The organization had been running an annual process to identify successors for key leadership positions, requiring at least two “ready now” leaders to be named as potential successors for every critical role. But the process buckled after painful failures made it apparent that named successors were not always as ready as advertised.

This led the CEO and CHRO to confront the reality that there needed to be more development for potential successors, and sooner. Rather than simply express this need and ask for support, they elected to introduce a game-changing metric. C-Suite executives would now be evaluated on their contribution to the corporate talent pool—a measure of the number of successful successors that came from various divisions and groups across the organization.

Goals were personalized to each C-Suite leader based on the size and nature of their organizations, but each understood this new component of their performance evaluation.
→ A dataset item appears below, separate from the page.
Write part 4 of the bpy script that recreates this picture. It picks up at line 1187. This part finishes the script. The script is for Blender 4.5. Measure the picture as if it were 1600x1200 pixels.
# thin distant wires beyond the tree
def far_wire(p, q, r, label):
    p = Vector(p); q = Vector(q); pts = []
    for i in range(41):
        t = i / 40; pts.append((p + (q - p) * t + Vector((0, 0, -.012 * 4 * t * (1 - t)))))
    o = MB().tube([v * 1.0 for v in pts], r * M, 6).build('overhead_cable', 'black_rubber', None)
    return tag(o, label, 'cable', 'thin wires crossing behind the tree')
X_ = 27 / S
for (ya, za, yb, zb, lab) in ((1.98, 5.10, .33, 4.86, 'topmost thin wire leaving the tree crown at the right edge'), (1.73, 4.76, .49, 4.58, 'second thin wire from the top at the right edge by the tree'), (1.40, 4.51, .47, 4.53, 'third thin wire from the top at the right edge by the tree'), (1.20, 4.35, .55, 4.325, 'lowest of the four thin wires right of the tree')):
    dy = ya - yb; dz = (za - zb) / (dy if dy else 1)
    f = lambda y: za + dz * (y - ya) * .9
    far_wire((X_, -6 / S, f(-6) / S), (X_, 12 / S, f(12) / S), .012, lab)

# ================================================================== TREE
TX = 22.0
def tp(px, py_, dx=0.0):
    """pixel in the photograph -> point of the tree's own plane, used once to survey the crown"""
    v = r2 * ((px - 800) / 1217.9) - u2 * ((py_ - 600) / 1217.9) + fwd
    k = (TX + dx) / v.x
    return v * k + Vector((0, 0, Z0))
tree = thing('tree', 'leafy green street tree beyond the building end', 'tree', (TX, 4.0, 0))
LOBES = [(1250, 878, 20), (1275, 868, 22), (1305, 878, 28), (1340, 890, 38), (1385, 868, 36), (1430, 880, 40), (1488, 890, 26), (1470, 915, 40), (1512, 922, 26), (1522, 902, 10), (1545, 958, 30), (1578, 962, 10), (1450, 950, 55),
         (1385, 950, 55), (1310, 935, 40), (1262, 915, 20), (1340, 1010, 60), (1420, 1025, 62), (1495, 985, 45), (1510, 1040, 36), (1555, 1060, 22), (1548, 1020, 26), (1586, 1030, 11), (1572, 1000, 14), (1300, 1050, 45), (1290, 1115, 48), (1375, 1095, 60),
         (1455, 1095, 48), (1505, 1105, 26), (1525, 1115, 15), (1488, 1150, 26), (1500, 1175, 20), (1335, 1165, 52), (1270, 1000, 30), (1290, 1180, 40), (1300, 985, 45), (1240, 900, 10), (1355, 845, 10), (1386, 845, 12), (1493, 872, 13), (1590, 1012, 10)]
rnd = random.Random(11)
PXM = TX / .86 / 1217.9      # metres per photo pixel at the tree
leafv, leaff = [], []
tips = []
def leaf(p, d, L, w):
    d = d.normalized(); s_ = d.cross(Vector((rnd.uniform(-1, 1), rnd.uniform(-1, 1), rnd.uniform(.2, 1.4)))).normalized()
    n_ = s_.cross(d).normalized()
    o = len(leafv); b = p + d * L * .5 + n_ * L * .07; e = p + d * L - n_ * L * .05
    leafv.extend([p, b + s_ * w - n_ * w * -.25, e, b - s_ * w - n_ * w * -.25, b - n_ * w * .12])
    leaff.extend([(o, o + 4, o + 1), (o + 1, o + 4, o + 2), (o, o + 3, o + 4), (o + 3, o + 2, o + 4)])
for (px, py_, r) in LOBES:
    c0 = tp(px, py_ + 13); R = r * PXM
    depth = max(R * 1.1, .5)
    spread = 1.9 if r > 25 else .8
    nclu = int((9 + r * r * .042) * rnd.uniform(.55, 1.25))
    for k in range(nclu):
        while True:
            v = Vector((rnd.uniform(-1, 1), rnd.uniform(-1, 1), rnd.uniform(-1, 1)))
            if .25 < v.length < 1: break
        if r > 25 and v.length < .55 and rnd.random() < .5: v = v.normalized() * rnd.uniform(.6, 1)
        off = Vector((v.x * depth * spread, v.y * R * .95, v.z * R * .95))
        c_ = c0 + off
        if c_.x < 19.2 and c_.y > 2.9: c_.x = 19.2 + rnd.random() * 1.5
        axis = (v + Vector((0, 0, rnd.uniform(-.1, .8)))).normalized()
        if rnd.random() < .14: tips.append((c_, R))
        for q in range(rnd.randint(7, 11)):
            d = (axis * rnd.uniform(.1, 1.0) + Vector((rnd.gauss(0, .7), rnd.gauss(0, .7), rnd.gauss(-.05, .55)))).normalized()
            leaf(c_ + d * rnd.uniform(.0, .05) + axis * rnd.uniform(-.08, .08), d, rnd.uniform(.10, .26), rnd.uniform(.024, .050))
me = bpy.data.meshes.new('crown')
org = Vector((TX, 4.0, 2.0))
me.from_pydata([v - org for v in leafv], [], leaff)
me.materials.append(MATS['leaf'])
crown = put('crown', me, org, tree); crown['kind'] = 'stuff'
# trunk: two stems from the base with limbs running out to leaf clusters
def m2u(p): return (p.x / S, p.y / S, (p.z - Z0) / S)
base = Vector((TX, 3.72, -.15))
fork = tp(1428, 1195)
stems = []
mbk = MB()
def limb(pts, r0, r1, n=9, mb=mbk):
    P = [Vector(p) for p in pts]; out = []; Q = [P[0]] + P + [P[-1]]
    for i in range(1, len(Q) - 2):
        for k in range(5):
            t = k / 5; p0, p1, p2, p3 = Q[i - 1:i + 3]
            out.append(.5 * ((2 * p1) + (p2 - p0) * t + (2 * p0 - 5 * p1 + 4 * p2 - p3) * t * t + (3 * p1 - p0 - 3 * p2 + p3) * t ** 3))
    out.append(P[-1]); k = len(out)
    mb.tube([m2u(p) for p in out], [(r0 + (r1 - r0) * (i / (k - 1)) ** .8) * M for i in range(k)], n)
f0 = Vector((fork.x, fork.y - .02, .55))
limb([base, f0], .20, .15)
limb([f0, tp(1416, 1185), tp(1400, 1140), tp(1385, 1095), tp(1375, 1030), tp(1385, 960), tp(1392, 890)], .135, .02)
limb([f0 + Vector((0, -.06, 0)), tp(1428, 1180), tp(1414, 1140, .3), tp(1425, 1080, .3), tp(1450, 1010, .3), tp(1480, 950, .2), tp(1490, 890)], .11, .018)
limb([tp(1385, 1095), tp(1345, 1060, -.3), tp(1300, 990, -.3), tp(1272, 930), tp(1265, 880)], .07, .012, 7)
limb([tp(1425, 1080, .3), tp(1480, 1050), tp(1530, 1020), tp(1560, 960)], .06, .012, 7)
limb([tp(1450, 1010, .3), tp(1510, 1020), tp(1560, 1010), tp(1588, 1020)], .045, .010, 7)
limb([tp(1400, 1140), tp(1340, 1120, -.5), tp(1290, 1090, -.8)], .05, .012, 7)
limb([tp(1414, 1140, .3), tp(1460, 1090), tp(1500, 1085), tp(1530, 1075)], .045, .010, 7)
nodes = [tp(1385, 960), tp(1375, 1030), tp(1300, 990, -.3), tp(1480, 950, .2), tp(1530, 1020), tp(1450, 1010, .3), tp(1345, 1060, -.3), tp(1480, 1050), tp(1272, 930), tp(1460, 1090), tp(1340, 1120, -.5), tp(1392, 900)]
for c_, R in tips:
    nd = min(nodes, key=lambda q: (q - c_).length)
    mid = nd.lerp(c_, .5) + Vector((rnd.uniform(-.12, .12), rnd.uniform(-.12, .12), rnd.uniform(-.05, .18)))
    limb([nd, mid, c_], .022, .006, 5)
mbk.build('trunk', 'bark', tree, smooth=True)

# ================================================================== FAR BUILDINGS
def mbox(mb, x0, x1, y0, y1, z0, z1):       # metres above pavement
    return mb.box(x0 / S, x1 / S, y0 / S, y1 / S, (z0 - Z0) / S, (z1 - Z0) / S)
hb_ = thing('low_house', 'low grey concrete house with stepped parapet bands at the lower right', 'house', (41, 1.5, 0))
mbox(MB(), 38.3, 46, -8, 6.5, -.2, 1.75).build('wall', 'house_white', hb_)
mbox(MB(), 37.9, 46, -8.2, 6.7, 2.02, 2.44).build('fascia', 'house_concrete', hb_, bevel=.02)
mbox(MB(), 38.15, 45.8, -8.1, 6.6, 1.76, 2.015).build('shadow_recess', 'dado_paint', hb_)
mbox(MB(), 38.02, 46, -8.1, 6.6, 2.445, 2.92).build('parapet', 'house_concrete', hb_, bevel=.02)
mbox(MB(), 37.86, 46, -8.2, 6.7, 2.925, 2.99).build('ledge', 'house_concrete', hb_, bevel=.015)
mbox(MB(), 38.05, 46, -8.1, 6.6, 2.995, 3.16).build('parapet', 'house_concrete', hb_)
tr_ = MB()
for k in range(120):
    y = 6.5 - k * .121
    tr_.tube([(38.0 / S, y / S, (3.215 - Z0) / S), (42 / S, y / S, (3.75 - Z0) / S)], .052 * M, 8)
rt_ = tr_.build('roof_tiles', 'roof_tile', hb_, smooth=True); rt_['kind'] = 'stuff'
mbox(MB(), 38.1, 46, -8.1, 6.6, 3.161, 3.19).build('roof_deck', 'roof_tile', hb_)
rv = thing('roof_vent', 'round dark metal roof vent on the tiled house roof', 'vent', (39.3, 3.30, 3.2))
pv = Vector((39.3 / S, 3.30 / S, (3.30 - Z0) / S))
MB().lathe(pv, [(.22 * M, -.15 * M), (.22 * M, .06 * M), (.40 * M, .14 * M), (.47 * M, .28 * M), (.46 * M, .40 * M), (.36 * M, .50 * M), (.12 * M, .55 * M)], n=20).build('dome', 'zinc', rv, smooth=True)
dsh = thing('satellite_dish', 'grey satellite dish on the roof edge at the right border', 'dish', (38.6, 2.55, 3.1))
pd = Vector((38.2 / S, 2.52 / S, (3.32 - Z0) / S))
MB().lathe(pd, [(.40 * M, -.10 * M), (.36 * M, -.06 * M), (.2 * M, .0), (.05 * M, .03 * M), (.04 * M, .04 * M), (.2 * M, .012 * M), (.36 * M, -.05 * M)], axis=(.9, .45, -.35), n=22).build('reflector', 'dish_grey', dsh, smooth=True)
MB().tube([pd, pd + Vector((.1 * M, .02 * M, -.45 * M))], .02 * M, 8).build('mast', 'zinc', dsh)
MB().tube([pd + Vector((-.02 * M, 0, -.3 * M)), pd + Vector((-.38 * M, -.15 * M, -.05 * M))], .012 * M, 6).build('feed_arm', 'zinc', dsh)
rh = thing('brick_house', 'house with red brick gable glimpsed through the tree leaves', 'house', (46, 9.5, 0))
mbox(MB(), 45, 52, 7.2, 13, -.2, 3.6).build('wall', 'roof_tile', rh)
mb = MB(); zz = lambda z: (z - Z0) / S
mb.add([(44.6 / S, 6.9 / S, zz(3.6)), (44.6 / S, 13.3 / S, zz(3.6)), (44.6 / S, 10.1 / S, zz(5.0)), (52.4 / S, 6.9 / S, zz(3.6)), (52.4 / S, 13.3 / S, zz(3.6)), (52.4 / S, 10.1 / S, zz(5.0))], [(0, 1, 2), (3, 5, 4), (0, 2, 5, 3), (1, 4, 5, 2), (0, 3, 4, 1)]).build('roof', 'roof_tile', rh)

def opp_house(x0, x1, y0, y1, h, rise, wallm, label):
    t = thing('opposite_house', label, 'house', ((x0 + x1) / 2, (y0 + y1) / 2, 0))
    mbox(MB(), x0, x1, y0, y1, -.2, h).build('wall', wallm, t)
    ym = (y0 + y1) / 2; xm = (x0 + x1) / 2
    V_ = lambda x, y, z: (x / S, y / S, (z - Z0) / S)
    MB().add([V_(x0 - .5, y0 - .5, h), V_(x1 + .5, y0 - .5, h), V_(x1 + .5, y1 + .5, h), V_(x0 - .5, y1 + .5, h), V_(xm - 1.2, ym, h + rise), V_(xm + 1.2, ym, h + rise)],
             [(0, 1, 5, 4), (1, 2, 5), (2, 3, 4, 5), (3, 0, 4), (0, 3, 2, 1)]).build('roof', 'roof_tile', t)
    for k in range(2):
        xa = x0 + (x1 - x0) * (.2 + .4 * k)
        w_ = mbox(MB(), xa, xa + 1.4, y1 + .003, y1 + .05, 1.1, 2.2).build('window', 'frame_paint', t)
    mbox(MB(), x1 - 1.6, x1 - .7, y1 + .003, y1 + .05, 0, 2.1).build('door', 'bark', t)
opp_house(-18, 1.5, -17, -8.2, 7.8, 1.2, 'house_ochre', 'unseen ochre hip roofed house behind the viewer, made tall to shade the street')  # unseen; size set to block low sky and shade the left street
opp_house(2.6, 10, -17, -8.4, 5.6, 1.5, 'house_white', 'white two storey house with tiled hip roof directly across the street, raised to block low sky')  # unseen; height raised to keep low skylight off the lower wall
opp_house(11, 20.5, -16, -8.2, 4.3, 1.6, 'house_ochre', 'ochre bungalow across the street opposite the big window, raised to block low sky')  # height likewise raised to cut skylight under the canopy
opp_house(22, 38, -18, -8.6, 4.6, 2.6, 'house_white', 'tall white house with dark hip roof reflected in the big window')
They would now be evaluated by the frequency with which their organizations produced leaders who would move upward and succeed in higher-level roles in different parts of the organization.

Not surprisingly, this new metric triggered a radical shift in the succession process. It was no longer enough to place names onto succession charts. It was now essential to track the growth and development of successors and the performance of newly promoted leaders. This rippled to leaders across the organization whose learning and exposure to new challenges was shifted into a higher gear because C-Suite leaders now had to “get more leaders ready” for bigger jobs.

The takeaway is simple: the best metrics for building bench strength are the ones that create action. They make real-life learning and growth happen by incenting senior leaders to produce more capability. C-Suite leaders in the example above began creating special assignments, projects, training and coaching that accelerated experience, triggered new skill development and enhanced the performance of emerging leaders. It wasn’t enough to write a development plan—there had to be evidence of actual development, growth and performance.